Inside the church is one of the greatest jewels of colonial art in the continent: the Pulpit of Saint Blaise; which is a filigree made in cedar wood by expert hands managing a gouge. It is not known with certainty who was the artist or artists that made it, how long the work lasted, neither any other details about it. However, the pulpit is over there as a mute witness of a great Catholic devotion and devoted work.

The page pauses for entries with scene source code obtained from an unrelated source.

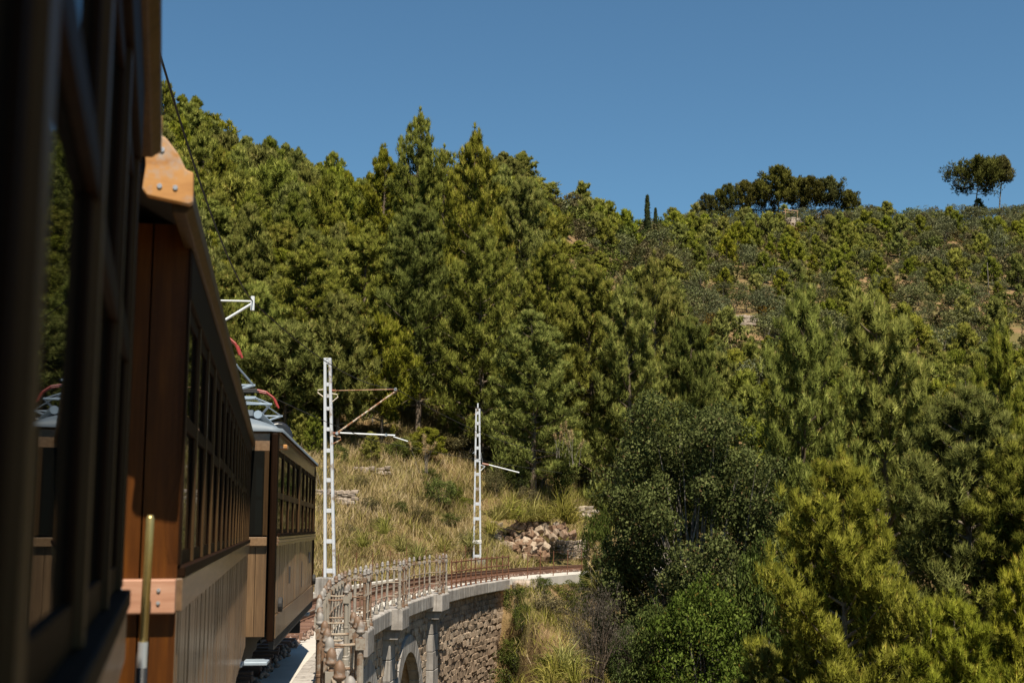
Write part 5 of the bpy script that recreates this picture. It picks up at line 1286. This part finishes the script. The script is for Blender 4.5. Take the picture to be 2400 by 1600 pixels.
# plumed reeds
def plume_mesh(seed):
    rs = np.random.RandomState(seed); st = []; cl = []
    for i in range(7):
        b = rs.normal(size=3)*np.array([.18,.18,0]); h = rs.uniform(1.3,2.1); t = b + np.array([rs.normal()*.25, rs.normal()*.25, h]); st.append(([b, (b+t)/2 + np.array([0,0,.1]), t], [.012,.010,.006]))
        for f in np.linspace(.78,1.05,6): cl.append(b + (t-b)*f + np.array([.05*(f-.78)*6,0,-.06*(f-.78)*6]))
    V, T, ti, nr = needles(np.array(cl), np.full((len(cl),3), .07), 12, 3, .16, .02, rs, up=.2); tv, tt = tubes(st, 4); ti = np.clip(ti + .3, 0, .98)
    return tri_mesh('plume', V, T, [M['straw']], None, ti, nr), tri_mesh('stem', tv, tt, [M['greybark']])
pm_ = [plume_mesh(1), plume_mesh(2)]
for i, (px, py, d, lab) in enumerate(((1400,1300,50.5,'tall reeds with pale drooping plumes in front of the leafy tree'),(1430,1305,50,'second clump of pale plumed reeds beside the first'),(1455,1330,49,'short clump of drooping plumes lowest on the slope'),(1310,1010,77,'pale plumes above the rock cutting, by the thin sapling'),(1345,1030,76.5,'pale dry plumes above the upper retaining wall'),(1000,1040,71,'dry plumes at the edge of the dark wood'),(760,1080,64,'dry pale stalks behind the nearer mast'))):
    p = at(px, py, d); o = empty('plumed_reeds', (p.x, p.y, p.z - 1.6), i*1.3); link('plumes', pm_[i % 2][0], o); link('stems', pm_[i % 2][1], o); tag(o, lab, 'reeds', 'dry plumed reeds')

# the wood goes on beyond the frame on both sides, as one mass
cl = []; ra = []; rs = np.random.RandomState(77)
for i in range(330):
    if i < 230: d = math.sqrt(rs.uniform(70**2, 214**2)); u = rs.uniform(-.62, -.275)
    else: d = math.sqrt(rs.uniform(40**2, 175**2)); u = rs.uniform(.435, .62)
    x = u*d; z = gz(x, d); H = rs.uniform(6, 11); R = rs.uniform(2.3, 3.4)
    if i < 230 and x - xc(d) > -16: continue
    if i < 230: z = max(z, gz(x, d))
    t = rs.uniform(.05, 1, 46); pr = np.minimum(1, .6 + 1.5*t)*(1-t)**.7 + .05; a = rs.uniform(0, 6.28, 46); q_ = R*pr*np.sqrt(rs.uniform(.2, 1, 46))
    cl.append(np.stack([x + q_*np.cos(a), d + q_*np.sin(a), z + H*(.08 + .9*t)], 1)); k_ = (R*.2*(1.25 - .8*t))[:,None]*np.array([[1,1,1.3]]); ra.append(k_)
V, T, ti, nr = needles(np.concatenate(cl), np.concatenate(ra), 6, 5, .7, .17, rs, up=1.0)
tag(link('woods', tri_mesh('woods', V, T, [M['pine']], None, ti, nr)), 'more of the same pine wood carrying on along the hillside', None, None, 'stuff')
G5 = []
for i in range(9000):
    d = rs.uniform(38, 110); u = rs.uniform(-.5, -.16); x = u*d; l = x - xc(d)
    if l < -3 : G5.append((x, d, gz(x, d) - .03))
grass('dry_grass', 'dry grass on the bank behind the train', G5[:5000], 8, .75, .045, 'straw', 9)
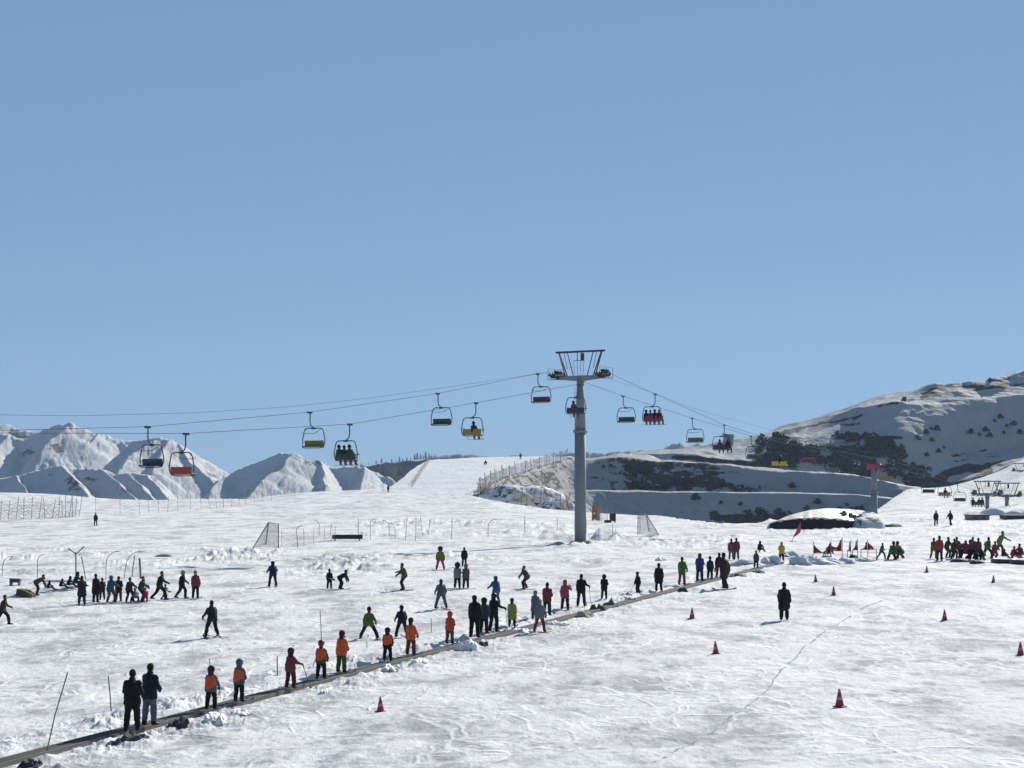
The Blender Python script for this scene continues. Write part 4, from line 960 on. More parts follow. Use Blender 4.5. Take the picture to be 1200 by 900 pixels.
# ------------------------------------------------------------------ chairlift
LC = np.array((7.06, 171.0)); LD = np.array((.521, .854)); LD = LD/np.hypot(*LD); LP = np.array((LD[1], -LD[0]))
OFF = 2.75
def online(u, side):           # distance t along the line where it is seen at column u
    c = LC+LP*OFF*side; k = (u-CU)/F
    t = (k*c[1]-c[0])/(LD[0]-k*LD[1]); q = c+LD*t; return t, q
STEEL = M((.10, .13, .14), .7); DSTEEL = M((.030, .034, .040), .75); POLEM = M((.19, .205, .215), .75)
def make_chair(rgb, label, off, raised=True, canopy=False):
    """origin at the rope grip; travel axis = local Y; seat hangs 2.95 m below"""
    r = empty('chairlift_chair', (0, 0, 0), 0, label, 'lift chair', 'chairs hanging on the chairlift')
    MB().box((0, 0, -.03), (.14, .62, .16), bev=.03).build('grip', DSTEEL, r)
    MB().tube([(0, 0, -.05), (off*.1, .0, -.25), (off*.05, 0, -.75), (off*.25, 0, -1.1), (off*.8, 0, -1.27), (off, 0, -1.32)], [.055, .05, .05, .05, .055, .06], 8).build('hanger', DSTEEL, r)
    w2 = 1.05; x = off
    hoop = MB()
    hoop.tube([(x-w2*1.08, 0, -2.62), (x-w2*1.12, 0, -2.35), (x-w2*.96, 0, -1.62), (x-w2*.86, 0, -1.42), (x-w2*.68, 0, -1.34), (x, 0, -1.33),
               (x+w2*.68, 0, -1.34), (x+w2*.86, 0, -1.42), (x+w2*.96, 0, -1.62), (x+w2*1.12, 0, -2.35), (x+w2*1.08, 0, -2.62)], .042, 8)
    hoop.box((x, 0, -1.36), (.46, .16, .13), bev=.03)
    hoop.tube([(x-w2*1.08, 0, -2.62), (x-w2*1.05, -.1, -2.92), (x-w2*.7, -.2, -2.98), (x+w2*.7, -.2, -2.98), (x+w2*1.05, -.1, -2.92), (x+w2*1.08, 0, -2.62)], .035, 8)
    hoop.build('frame', DSTEEL, r)
    s_ = MB()
    for q in range(4): s_.box((x+(-1.5+q)*.50, -.18, -2.86), (.47, .46, .10), bev=.04)
    s_.build('seat', M(tuple(c*.5 for c in rgb), .6), r)
    b_ = MB()
    for q in range(4): b_.box((x+(-1.5+q)*.50, .07, -2.60), (.50, .08, .50), rot=Matrix.Rotation(R(8), 3, 'X'), bev=.03)
    b_.build('backrest', M(rgb, .55), r)
    s2 = MB()
    if raised: s2.tube([(x-.75, -.02, -1.42), (x-.62, -.62, -1.78), (x+.62, -.62, -1.78), (x+.75, -.02, -1.42)], .022, 6)
    else: s2.tube([(x-1.05, 0, -2.3), (x-.95, -.62, -2.45), (x+.95, -.62, -2.45), (x+1.05, 0, -2.3)], .024, 6)
    s2.build('safety_bar', DSTEEL, r)
    if canopy:
        c = MB(); c.box((x-.85, -.15, -1.75), (1.35, .06, 1.35), rot=Matrix.Rotation(R(-6), 3, 'Y'), bev=.04); c.box((x-.85, .1, -1.08), (1.45, .55, .05), rot=Matrix.Rotation(R(-6), 3, 'Y'))
        c.build('weather_cover', M((.22, .22, .23), .6), r)
    else:
        f_ = MB()
        for q in (-.75, .75):
            f_.tube([(x+q, -.35, -2.95), (x+q, -.5, -3.28)] if not raised else [(x+q, -.6, -1.78), (x+q, -.62, -1.62)], .018, 6)
        f_.build('footrest', DSTEEL, r)
    return r
CH = [  # u, grip y, side, colour, label, riders, raised, canopy
 (173,500,-1,(.02,.03,.08),'empty dark blue lift chair, leftmost of all',[],1,0),
 (218,508,1,(.34,.045,.02),'empty orange-red lift chair next to the leftmost blue one',[],1,0),
 (363,483,-1,(.22,.16,.02),'empty dark yellow lift chair left of the one with three riders',[],1,0),
 (410,497,1,(.03,.05,.04),'dark green lift chair carrying three riders',['a','b','c'],0,0),
 (513,461,-1,(.015,.05,.04),'empty dark green lift chair left of the yellow chair with one rider',[],1,0),
 (558,472,1,(.28,.20,.03),'yellow lift chair carrying one rider in the middle',['m'],0,0),
 (630,438,-1,(.09,.02,.03),'empty dark red lift chair just left of the tall pylon head',[],1,0),
 (679,450,1,(.02,.025,.06),'navy lift chair half hidden behind the tall pylon',['x'],0,0),
 (730,464,-1,(.015,.05,.04),'empty green lift chair right of the tall pylon',[],1,0),
 (768,462,1,(.20,.02,.03),'bright red lift chair packed with four riders',['a','b','c','d'],0,0),
 (811,490,-1,(.16,.13,.03),'empty olive-yellow lift chair over the pit rim',[],1,0),
 (849,498,1,(.02,.02,.035),'dark lift chair with raised grey weather cover and two riders',['b','d'],0,1),
 (880,511,-1,(.10,.10,.11),'small grey lift chair in front of the white hillside',[],1,0),
 (917,519,1,(.55,.36,.03),'far bright yellow lift chair against the dark scrub',['m'],0,0),
 (944,517,-1,(.28,.04,.03),'far red lift chair against the dark scrub',[],1,0),
 (979,528,1,(.10,.11,.11),'far grey lift chair against the dark scrub',[],1,0),
 (1042,540,1,(.22,.17,.02),'far mustard lift chair just right of the red-headed pylon',[],1,0),
 (1085,557,-1,(.03,.03,.035),'far black lift chair, first beyond the red-headed pylon against the white slope',[],1,0),
 (1110,560,1,(.36,.12,.03),'far orange lift chair with one rider in the middle',['m'],0,0),
 (1122,568,-1,(.03,.03,.03),'far black lift chair below right of the orange one',[],1,0),
 (1148,572,1,(.02,.05,.03),'dark green lift chair with riders arriving beside the T-shaped pylons',['a','c','d'],0,0),
]
ROT = -math.atan2(LD[0], LD[1])
rcol = [(BLK, BLK), ((.03,.015,.015), (.16,.05,.03)), (NAVY, BLK), ((.10,.02,.02), BLK)]
RPT = {-1: [], 1: []}
OCC = {'a': -.78, 'b': -.27, 'c': .27, 'd': .78, 'm': .05, 'x': -.35}
WORD = {'a': 'leftmost', 'b': 'second from left', 'c': 'third from left', 'd': 'rightmost', 'm': 'only', 'x': 'only'}
for i, (u, y, side, rgb, lab, rid, rs, cv) in enumerate(CH):
    t, q = online(u, side); z = CZ-(y-HY)/F*q[1]; RPT[side].append((t, z))
    back = side > 0
    off = .42
    if not back: off = .42
    r = make_chair(rgb, lab, off, bool(rs), bool(cv)); r.location = (q[0], q[1], z)
    rot = ROT+(math.pi if back else 0); r.rotation_euler = (0, 0, rot); cr_, sr_ = math.cos(rot), math.sin(rot)
    for k, w_ in enumerate(rid):
        jc, tc = rcol[(i+k) % 4]
        if 'three riders' in lab: jc = ((.03,.07,.04), (.02,.05,.035), (.05,.09,.04))[k]
        if 'packed' in lab: jc = (BLK, (.15,.02,.02), BLK, (.03,.02,.03))[k]
        lx = off-OCC[w_] if back else off+OCC[w_]; ly = -.10
        wx = q[0]+cr_*lx-sr_*ly; wy = q[1]+sr_*lx+cr_*ly
        short = lab.replace('empty ', '').split(' carrying')[0].split(' packed')[0].split(' with ')[0].split(' arriving')[0]
        person((wx, wy, 0), 1.66, math.degrees(rot), 'sit', jc, tc, 'hat' if k % 2 else 'helmet', BLK,
               '%s rider on the %s%s' % (WORD[w_], short, {410:' left of the pylon',558:' left of the pylon',679:'',768:'',849:' with grey cover',917:'',1110:'',1148:' by the T-shaped pylons'}[u]), gear='skis' if w_ != 'b' else None, sit_z=z-2.80, group='riders on the chairlift')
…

Most authors suggest that it was made by the most famous Quechua woodcarver: Juan Tomas Tuyro Tupaq, that was contemporary and protected of Mollinedo y Angulo, who entrusted him the manufacture of several works. It also could have been work of some other artists contemporary with Mollinedo such as Martin de Torres, Diego Martinez de Oviedo who made the monumental High Altar of the Compañia de Jesus Church, or the Franciscan Luis Montes that made the San Francisco Church's choir. Oral tradition has its version gathered by Angel Carreño who in his "Cusquenian Traditions" manuscript had stated in writing the name Esteban Orcasitas as the pulpit's author; but, for the 1st. edition of his book the name was changed by that of Juan Tomas Tuyrutupa. Tuyrutupa was Quechua and Cusquenian, but according to that traditional version he was a leper woodcarver from Huamanga (Ayacucho). The story tells that once he had in his dreams a revelation of the "Holy Virgin of the Good Happening" who told him that if he wanted to get healed from his leprosy he had to look for her in the small plaza of Arrayanpata in Qosqo City.